Following Dusty’s breakthrough hit, 1957’s ‘A Pub With No Beer’, McKean was central to steering one of the most illustrious careers in Australian music history. Dusty was essentially the face of Australian country music from the 1950s up until his death, and McKean was always working hard behind the scenes. In addition to composing a number of Dusty’s best known songs, she was Dusty’s manager, overseeing the release of more than 100 albums, which led to 45 Golden Guitars from the Country Music Awards of Australia.

McKean was also heavily decorated by the end of her life. Several of her compositions were named APRA Song of the Year, including ‘Lights on the Hill’ and ‘The Biggest Disappointment’ (both recorded by Dusty), and ‘Peppimenarti Cradle’ (recorded by daughter Anne Kirkpatrick in 2007).

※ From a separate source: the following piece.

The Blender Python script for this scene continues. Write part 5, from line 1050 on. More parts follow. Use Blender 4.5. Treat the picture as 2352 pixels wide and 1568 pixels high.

McKean received the Ted Albert Award for Outstanding Services to Australian Music in 2021. 30 years earlier, in 1991, McKean appeared on The Queen’s Birthday Honours List, receiving the Medal of the Order of Australia for “service to the entertainment industry.”

McKean and Dusty’s personal and professional partnership was the subject of the 2020 documentary, Slim and I, directed by Kriv Stenders (Red Dog). In a four-star review for the Sydney Morning Herald, critic Paul Byrnes underlined McKean’s centrality to the entire Slim Dusty operation.

“McKean wrote many of her husband’s best songs – in particular, Lights on the Hill and The Biggest Disappointment‘,” Byrnes wrote. “Slim and I makes clear that she also kept the Slim Dusty Show on the road, managed the band, raised the kids and kept her husband from straying too far from the path of righteousness.